Pluim appreciated her opportunity to offer a mother’s perspective to the future middle school teachers, all of whom are in the course to understand the psychological framework of sixth- through eighth-graders.

“An emerging sense of identity and independence,” Pluim says, “is what middle school is.”

Mallory Drake
Middle Level Teaching and Learning major Mallory Drake listens as Calvin and Cayden answer her question.

Mallory Drake, a sophomore Middle Level Teaching and Learning major from Homer Glen, Ill., calls the guest speakers “very beneficial.”

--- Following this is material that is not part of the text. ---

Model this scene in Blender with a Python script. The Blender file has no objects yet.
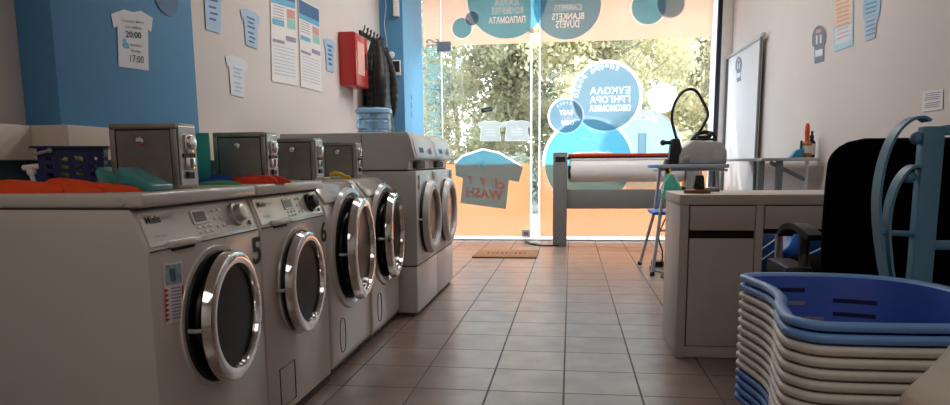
import bpy, bmesh, math, random
from mathutils import Vector, Matrix, noise
R = math.radians
PI = math.pi
random.seed(7)
sc = bpy.context.scene
col = bpy.context.collection
_ = [bpy.data.objects.remove(o) for o in list(bpy.data.objects)]

# ------------------------------------------------------------------ camera
F_PX, PPX, PPY = 693.14, 475.0, 264.67
YAW, PIT, ROL, H = -0.137546, 0.146222, -0.009519, 0.9025
cy_, sy_, cp_, sp_ = math.cos(YAW), math.sin(YAW), math.cos(PIT), math.sin(PIT)
FW = Vector((sy_ * cp_, cy_ * cp_, -sp_))
R0 = Vector((cy_, -sy_, 0))
U0 = R0.cross(FW)
RT = math.cos(ROL) * R0 + math.sin(ROL) * U0
UP = -math.sin(ROL) * R0 + math.cos(ROL) * U0
cam = bpy.data.cameras.new('camera')
cam.sensor_width = 36
cam.lens = F_PX / 950 * 36
cam.shift_y = (PPY - 202.5) / 950
cam.clip_start = 0.02
co = bpy.data.objects.new('camera', cam)
col.objects.link(co)
m3 = Matrix((RT, UP, -FW)).transposed()
co.matrix_world = Matrix.Translation((0, 0, H)) @ m3.to_4x4()
sc.camera = co


def ray(x, y):
    return FW + RT * ((x - PPX) / F_PX) - UP * ((y - PPY) / F_PX)


O_ = Vector((0, 0, H))


def on_x(x, y, X):
    d = ray(x, y)
    return O_ + d * (X / d.x)


def on_y(x, y, Y):
    d = ray(x, y)
    return O_ + d * (Y / d.y)


# ------------------------------------------------------------------ materials
def lin(c):
    return tuple(((v / 255) / 12.92 if v / 255 <= .04045 else ((v / 255 + .055) / 1.055) ** 2.4) for v in c)


MATS = {}


def mat(name, rgb, rough=.5, metal=0., var=.06, scale=9., bump=0., bscale=120., coat=0., trans=0., emis=0., spec=.5):
    if name in MATS:
        return MATS[name]
    m = bpy.data.materials.new(name)
    m.use_nodes = True
    nt = m.node_tree
    b = nt.nodes['Principled BSDF']
    c = lin(rgb)
    tc = nt.nodes.new('ShaderNodeTexCoord')
    nz = nt.nodes.new('ShaderNodeTexNoise')
    nz.inputs['Scale'].default_value = scale
    nz.inputs['Detail'].default_value = 4
    nt.links.new(tc.outputs['Object'], nz.inputs['Vector'])
    rp = nt.nodes.new('ShaderNodeValToRGB')
    rp.color_ramp.elements[0].position = .3
    rp.color_ramp.elements[1].position = .7
    rp.color_ramp.elements[0].color = (*[max(0, v * (1 - var)) for v in c], 1)
    rp.color_ramp.elements[1].color = (*[min(1, v * (1 + var)) for v in c], 1)
    nt.links.new(nz.outputs['Fac'], rp.inputs['Fac'])
    nt.links.new(rp.outputs['Color'], b.inputs['Base Color'])
    b.inputs['Roughness'].default_value = rough
    b.inputs['Metallic'].default_value = metal
    b.inputs['Specular IOR Level'].default_value = spec
    b.inputs['Coat Weight'].default_value = coat
    b.inputs['Coat Roughness'].default_value = .08
    if trans:
        b.inputs['Transmission Weight'].default_value = trans
    if emis:
        b.inputs['Emission Color'].default_value = (*c, 1)
        b.inputs['Emission Strength'].default_value = emis
    if bump:
        n2 = nt.nodes.new('ShaderNodeTexNoise')
        n2.inputs['Scale'].default_value = bscale
        n2.inputs['Detail'].default_value = 3
        nt.links.new(tc.outputs['Object'], n2.inputs['Vector'])
        bp = nt.nodes.new('ShaderNodeBump')
        bp.inputs['Strength'].default_value = bump
        bp.inputs['Distance'].default_value = .01
        nt.links.new(n2.outputs['Fac'], bp.inputs['Height'])
        nt.links.new(bp.outputs['Normal'], b.inputs['Normal'])
    MATS[name] = m
    return m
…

“I’m glad that Dr. Laben brought them in,” she says. “It helps us as future teachers understand where our students are. I feel like sometimes there’s that disconnect between adults and children, so being able to actually hear their voices and let them know that they’re being heard – and that they can make a difference in future teachers – is really important.”

Drake, who wants to teach “to be an influence on young kids’ lives … as they’re going through this awkward phase of middle school,” especially took note of Cayden’s advice.

“As teachers, we forget sometimes that our students do have a mind of their own and they’re thinking – that they have their own opinion – and it’s really important for us to remember to ask them,” she says, “and to remember that we are there for them rather than just teaching them the content.”